Rows from a 3D scene dataset:
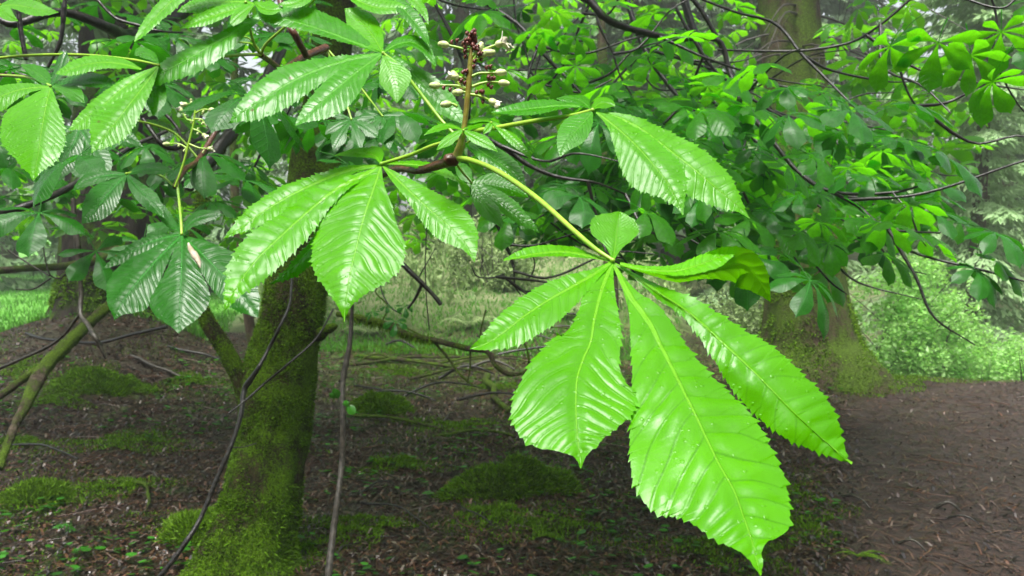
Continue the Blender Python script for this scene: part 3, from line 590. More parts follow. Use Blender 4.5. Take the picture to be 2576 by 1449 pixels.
tube(mb, P(a[:, 0], a[:, 1], a[:, 2]), a[:, 3] / 2 / FPX * a[:, 2], sides=10, n=16, rough=.25, rs=30); mb.obj('stub', M['moss_bark'], ct)
mb = MB()                                                       # its unseen crown, added overhead to shade the ground and background
for k, (cx_, cy_, cz_, rx, ry, rz, n) in enumerate([(-1.6, 4.2, 4.6, 2.2, 1.6, 1.0, 4600), (1.0, 4.0, 4.9, 1.8, 1.3, .9, 2600), (-3.4, 4.4, 4.2, 1.8, 1.6, 1.1, 4200), (.2, 3.0, 4.6, 2.4, 1.0, .8, 3500)]):
    V_, Q_, c_ = crown_cloud(n, (cx_, cy_, cz_), (rx, ry, rz), .16, seed=k); mb.add(V_, Q_, c=c_)
mb.obj('crown', M['crown'], ct, smooth=False)

# broad old tree on its mound at the left
lt = empty('conifer_tree', P(285, 870, 9.4), 'very broad flared grey trunk on a litter mound at far left', 'tree')
mb, V, C = trunk_mesh([(285, 905, 9.4, 420), (285, 860, 9.4, 330), (287, 815, 9.4, 275), (288, 760, 9.4, 245), (288, 680, 9.4, 232), (288, 560, 9.4, 218), (292, 400, 9.5, 200), (300, 200, 9.6, 180), (305, -100, 9.8, 165)], flare=.30, n=120, sides=90, rough=.07, rs=3, ridges=.06, seed=5, rootn=6)
mb.obj('trunk', M['old_bark'], lt)
mf = MB(); a_ = moss_fuzz(V, C, 6000, 0, 26, .05, .008, 7, .05); mf.add(a_[0], a_[1], c=a_[2]); o = mf.obj('moss', M['moss'], lt, smooth=False); o['kind'] = 'stuff'
mb = MB(); a = np.array([(300, 632, 8.9, 34), (240, 655, 8.6, 26), (170, 669, 8.2, 20), (80, 674, 7.8, 17), (0, 680, 7.4, 17), (-80, 684, 7.2, 15)], float)
tube(mb, P(a[:, 0], a[:, 1], a[:, 2]), a[:, 3] / 2 / FPX * a[:, 2], sides=12, n=50, rough=.2, rs=9); mb.obj('limb', M['mossy_wood'], lt)
mb = MB(); V_, Q_, c_ = crown_cloud(9000, (LT[0], LT[1] + .3, 6.2), (3.6, 3.0, 2.4), .22, seed=31); mb.add(V_, Q_, c=c_)
mb.obj('crown', M['needle'], lt, smooth=False)

# big trunk at the right, mossy towards the foot
rt = empty('conifer_tree', P(2050, 950, 8.2), 'tall straight brown trunk with mossy swollen foot beside the path', 'tree')
mb, V, C = trunk_mesh([(2062, 1050, 8.1, 400), (2056, 985, 8.1, 320), (2052, 940, 8.15, 270), (2042, 880, 8.2, 225), (2033, 800, 8.2, 196), (2028, 720, 8.2, 180), (2022, 600, 8.2, 168), (2010, 400, 8.3, 156), (1995, 150, 8.4, 148), (1980, -60, 8.5, 140), (1960, -500, 8.8, 130)], flare=.38, n=140, sides=80, rough=.07, rs=4, seed=9, ridges=.03)
mb.obj('trunk', M['right_bark'], rt)
mf = MB(); a_ = moss_fuzz(V, C, 9000, 0, 40, .035, .006, 9, -.2); mf.add(a_[0], a_[1], c=a_[2]); o = mf.obj('moss', M['moss_pale'], rt, smooth=False); o['kind'] = 'stuff'
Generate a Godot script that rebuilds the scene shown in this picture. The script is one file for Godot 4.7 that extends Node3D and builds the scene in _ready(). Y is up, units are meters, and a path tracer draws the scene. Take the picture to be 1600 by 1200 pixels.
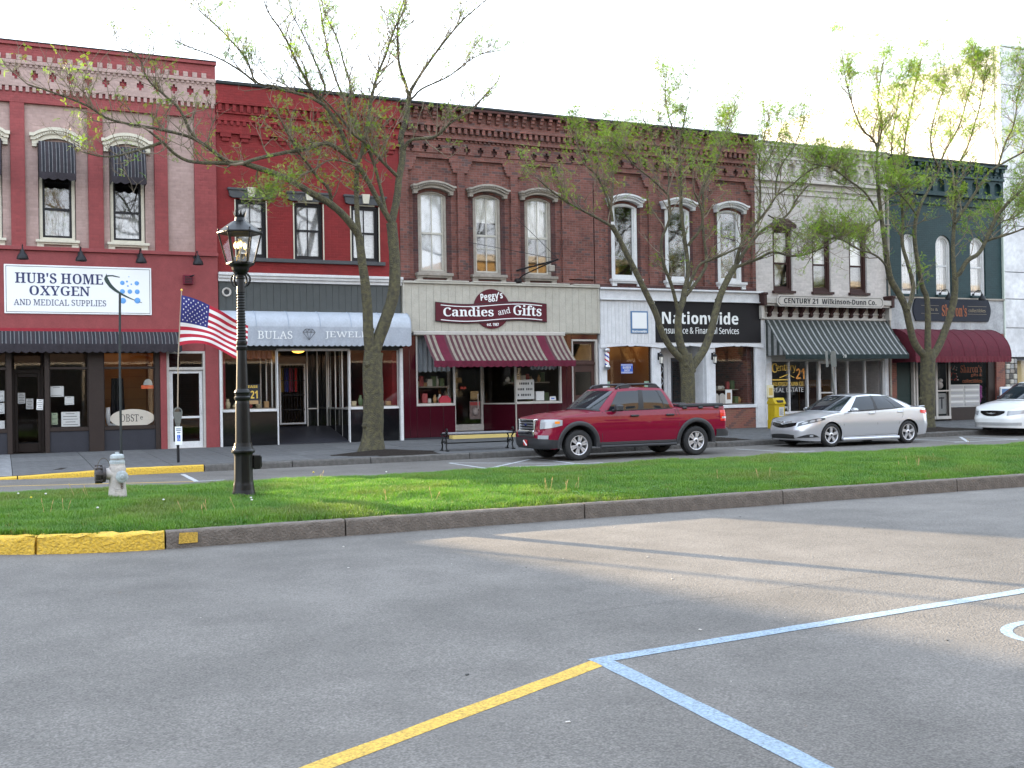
extends Node3D

# World: x runs along the street, y is up, the facades stand in the plane z = -FD and face +z. Metres.
const FD := 31.6
var rng := RandomNumberGenerator.new()
var M := {}
var used := {}


class MB:
	var v := PackedVector3Array()
	var n := PackedVector3Array()
	var c := PackedColorArray()
	var uv := PackedVector2Array()
	var ix := PackedInt32Array()
	var col := Color.WHITE

	func vert(p: Vector3, nn: Vector3, t := Vector2.ZERO) -> int:
		v.append(p); n.append(nn); c.append(col); uv.append(t)
		return v.size() - 1

	func tri(a: int, b: int, d: int) -> void:      # the given order runs counter-clockwise seen from outside
		ix.append(a); ix.append(d); ix.append(b)

	func quad(a: Vector3, b: Vector3, d: Vector3, e: Vector3, nn := Vector3.ZERO, uvs := []) -> void:
		var m := (b - a).cross(d - a)
		if m.length_squared() < 1e-16:
			m = (d - a).cross(e - a)
		m = m.normalized()
		if nn != Vector3.ZERO and m.dot(nn) < 0.0:
			var t := b
			b = e
			e = t
			m = -m
			if uvs.size() == 4:
				uvs = [uvs[0], uvs[3], uvs[2], uvs[1]]
		var k := v.size()
		if uvs.size() == 4:
			vert(a, m, uvs[0]); vert(b, m, uvs[1]); vert(d, m, uvs[2]); vert(e, m, uvs[3])
		else:
			vert(a, m); vert(b, m); vert(d, m); vert(e, m)
		tri(k, k + 1, k + 2)
		tri(k, k + 2, k + 3)

	func tri3(a: Vector3, b: Vector3, d: Vector3, nn := Vector3.ZERO) -> void:
		var m := (b - a).cross(d - a).normalized()
		if nn != Vector3.ZERO and m.dot(nn) < 0.0:
			var t := b
			b = d
			d = t
			m = -m
		var k := v.size()
		vert(a, m); vert(b, m); vert(d, m)
		tri(k, k + 1, k + 2)

	func box(x0: float, x1: float, y0: float, y1: float, z0: float, z1: float, xf := Transform3D()) -> MB:
		var p := []
		for i in 8:
			p.append(xf * Vector3(x1 if i & 1 else x0, y1 if i & 2 else y0, z1 if i & 4 else z0))
		for f in [[4, 5, 7, 6], [1, 0, 2, 3], [5, 1, 3, 7], [0, 4, 6, 2], [6, 7, 3, 2], [0, 1, 5, 4]]:
			quad(p[f[0]], p[f[1]], p[f[2]], p[f[3]])
		return self

	# a box with chamfered edges
	func cbox(x0: float, x1: float, y0: float, y1: float, z0: float, z1: float, b: float, xf := Transform3D()) -> MB:
		var lo := Vector3(x0, y0, z0)
		var hi := Vector3(x1, y1, z1)
		b = minf(b, 0.49 * minf(x1 - x0, minf(y1 - y0, z1 - z0)))
		var mid := (lo + hi) * 0.5
		var h := (hi - lo) * 0.5
		for ax in 3:
			for s in [-1.0, 1.0]:
				var u := (ax + 1) % 3
				var w := (ax + 2) % 3
				var q := []
				for k in [[-1, -1], [1, -1], [1, 1], [-1, 1]]:
					var d := Vector3.ZERO
					d[ax] = s * h[ax]
					d[u] = k[0] * (h[u] - b)
					d[w] = k[1] * (h[w] - b)
					q.append(xf * (mid + d))
				var nn := Vector3.ZERO
				nn[ax] = s
				quad(q[0], q[1], q[2], q[3], xf.basis * nn)
		for ax in 3:
			var u := (ax + 1) % 3
			var w := (ax + 2) % 3
			for su in [-1.0, 1.0]:
				for sw in [-1.0, 1.0]:
					var q := []
					for k in [[-1, 0], [1, 0], [1, 1], [-1, 1]]:
						var d := Vector3.ZERO
						d[ax] = k[0] * (h[ax] - b)
						d[u] = su * (h[u] - (b if k[1] else 0.0))
						d[w] = sw * (h[w] - (0.0 if k[1] else b))
						q.append(xf * (mid + d))
					var nn := Vector3.ZERO
					nn[u] = su
					nn[w] = sw
					quad(q[0], q[1], q[2], q[3], xf.basis * nn)
		for i in 8:
			var s := Vector3(1 if i & 1 else -1, 1 if i & 2 else -1, 1 if i & 4 else -1)
			var cn := mid + s * h
			tri3(xf * (cn - Vector3(0, s.y * b, s.z * b)), xf * (cn - Vector3(s.x * b, 0, s.z * b)), xf * (cn - Vector3(s.x * b, s.y * b, 0)), xf.basis * s)
		return self

	# polygon in x, y pushed from z0 to z1, with caps
	func prism(poly: PackedVector2Array, z0: float, z1: float, xf := Transform3D()) -> MB:
		var area := 0.0
		for i in poly.size():
			var a := poly[i]
			var b := poly[(i + 1) % poly.size()]
			area += a.x * b.y - b.x * a.y
		if area < 0.0:
			poly = poly.duplicate()
			poly.reverse()
		var t := Geometry2D.triangulate_polygon(poly)
		for i in range(0, t.size(), 3):
			for z in [z0, z1]:
				var nn := xf.basis * Vector3(0, 0, 1.0 if (z == z1) == (z1 > z0) else -1.0)
				tri3(xf * Vector3(poly[t[i]].x, poly[t[i]].y, z), xf * Vector3(poly[t[i + 1]].x, poly[t[i + 1]].y, z), xf * Vector3(poly[t[i + 2]].x, poly[t[i + 2]].y, z), nn)
		for i in poly.size():
			var a := poly[i]
			var b := poly[(i + 1) % poly.size()]
			var e := b - a
			quad(xf * Vector3(a.x, a.y, z0), xf * Vector3(b.x, b.y, z0), xf * Vector3(b.x, b.y, z1), xf * Vector3(a.x, a.y, z1), xf.basis * Vector3(e.y, -e.x, 0))
		return self

	# smooth surface over rows of points; uvs run 0..1
	func grid(rows: Array, closed := false, flip := false) -> MB:
		var R := rows.size()
		var C: int = rows[0].size()
		var base := v.size()
		for i in R:
			for j in C:
				var jl := (j - 1 + C) % C if closed else maxi(j - 1, 0)
				var jr := (j + 1) % C if closed else mini(j + 1, C - 1)
				var du: Vector3 = rows[i][jr] - rows[i][jl]
				var dv: Vector3 = rows[mini(i + 1, R - 1)][j] - rows[maxi(i - 1, 0)][j]
				if du.length_squared() < 1e-12:
					var i2 := i + 1 if i + 1 < R else i - 1
					du = rows[i2][jr] - rows[i2][jl]
				var nn := du.cross(dv).normalized()
				vert(rows[i][j], -nn if flip else nn, Vector2(float(j) / (C - 1), float(i) / (R - 1)))
		for i in R - 1:
			for j in (C if closed else C - 1):
				var a := base + i * C + j
				var b := base + i * C + (j + 1) % C
				var d := a + C
				var e := b + C
				if flip:
					tri(a, e, b); tri(a, d, e)
				else:
					tri(a, b, e); tri(a, e, d)
		return self

	# a tube along a path; radii one per point
	func tube(path: Array, radii: Array, sides := 8, caps := true) -> MB:
		var rows := []
		var up := Vector3(0.31, 0.27, 0.91)
		var d0: Vector3 = (path[1] - path[0]).normalized()
		var s := d0.cross(up).normalized()
		for i in path.size():
			var d: Vector3 = path[mini(i + 1, path.size() - 1)] - path[maxi(i - 1, 0)]
			d = d.normalized()
			s = (s - d * s.dot(d)).normalized()
			var t := d.cross(s)
			var row := PackedVector3Array()
			for k in sides:
				var a := TAU * k / sides
				row.append(path[i] + (s * cos(a) + t * sin(a)) * radii[mini(i, radii.size() - 1)])
			rows.append(row)
		grid(rows, true, false)
		if caps:
			for e in [0, path.size() - 1]:
				var nn: Vector3 = (path[1] - path[0]) * -1.0 if e == 0 else path[e] - path[e - 1]
				for k in range(1, sides - 1):
					tri3(rows[e][0], rows[e][k], rows[e][k + 1], nn)
		return self

	# profile points (radius, height) turned round the y axis
	func lathe(prof: Array, segs := 20, xf := Transform3D(), sharp := true) -> MB:
		var start := 0
		var parts := []
		if sharp:
			for i in prof.size() - 1:
				parts.append([prof[i], prof[i + 1]])
		else:
			parts.append(prof)
		for pr in parts:
			var rows := []
			for q in pr:
				var row := PackedVector3Array()
				for k in segs:
					var a := TAU * k / segs
					row.append(xf * Vector3(cos(a) * q[0], q[1], -sin(a) * q[0]))
				rows.append(row)
			grid(rows, true, false)
		return self

	func sphere(at: Vector3, r: float, segs := 12, sq := 1.0) -> MB:
		var prof := []
		for i in segs / 2 + 1:
			var a := -PI / 2 + PI * i / (segs / 2)
			prof.append([maxf(cos(a) * r, 0.0005 * r), sin(a) * r * sq])
		return lathe(prof, segs, Transform3D(Basis(), at), false)

	func join(o: MB, xf := Transform3D()) -> MB:
		var k := v.size()
		for i in o.v.size():
			v.append(xf * o.v[i])
			n.append((xf.basis * o.n[i]).normalized())
		c.append_array(o.c)
		uv.append_array(o.uv)
		for i in o.ix:
			ix.append(i + k)
		return self

	func mesh(m: Material = null) -> ArrayMesh:
		var a := []
		a.resize(Mesh.ARRAY_MAX)
		a[Mesh.ARRAY_VERTEX] = v
		a[Mesh.ARRAY_NORMAL] = n
		a[Mesh.ARRAY_COLOR] = c
		a[Mesh.ARRAY_TEX_UV] = uv
		a[Mesh.ARRAY_INDEX] = ix
		var me := ArrayMesh.new()
		if ix.size() == 0:
			return me
		me.add_surface_from_arrays(Mesh.PRIMITIVE_TRIANGLES, a)
		if m:
			me.surface_set_material(0, m)
		return me


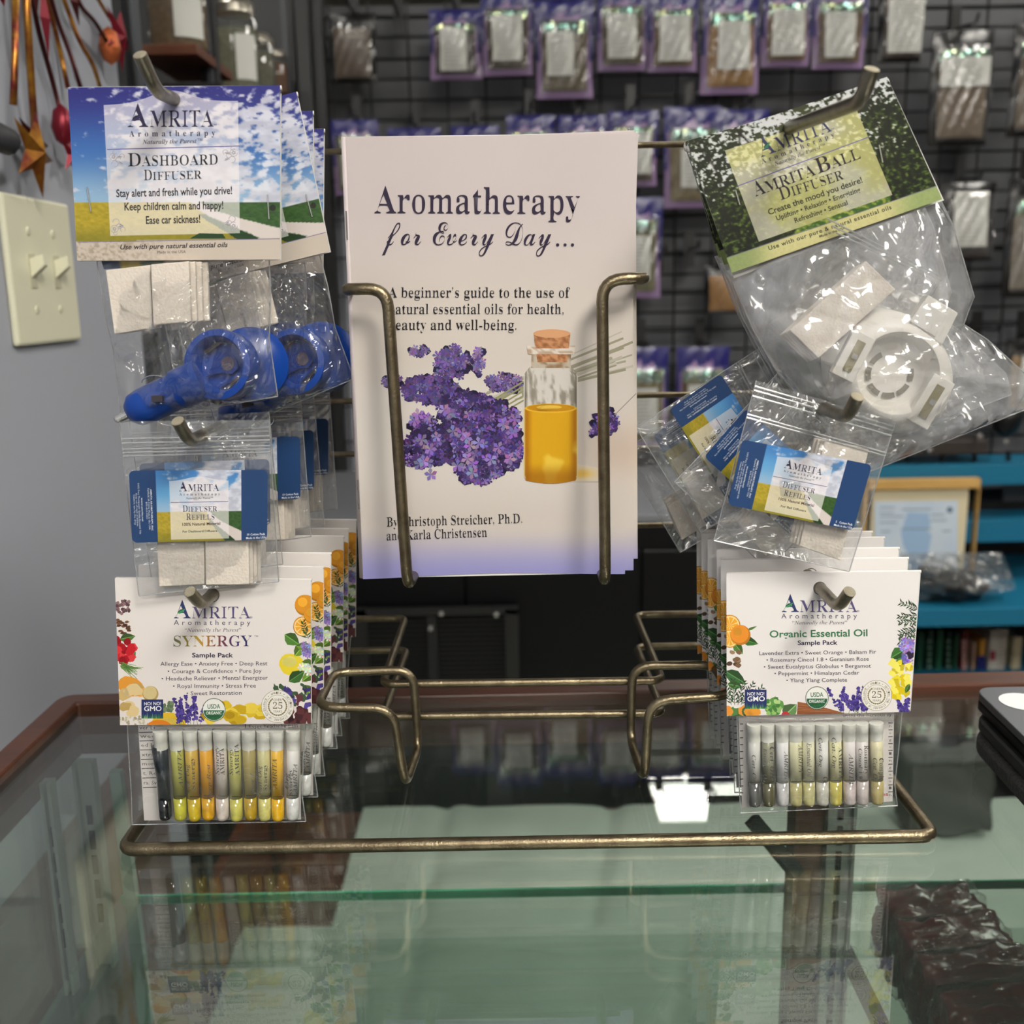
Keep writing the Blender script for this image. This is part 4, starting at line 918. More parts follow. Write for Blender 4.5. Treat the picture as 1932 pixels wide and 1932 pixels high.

### Challenge
Copy exactly, and copy only, the lines from the one with "Generate a Godot" to the one with "var col := Color.WHITE", ends included. Pictures are not part of the copy.

### The answer
Generate a Godot script that rebuilds the scene shown in this picture. The script is one file for Godot 4.7 that extends Node3D and builds the scene in _ready(). Y is up, units are meters, and a path tracer draws the scene. Take the picture to be 1600 by 1200 pixels.
extends Node3D

# World: x runs along the street, y is up, the facades stand in the plane z = -FD and face +z. Metres.
const FD := 31.6
var rng := RandomNumberGenerator.new()
var M := {}
var used := {}


class MB:
	var v := PackedVector3Array()
	var n := PackedVector3Array()
	var c := PackedColorArray()
	var uv := PackedVector2Array()
	var ix := PackedInt32Array()
	var col := Color.WHITE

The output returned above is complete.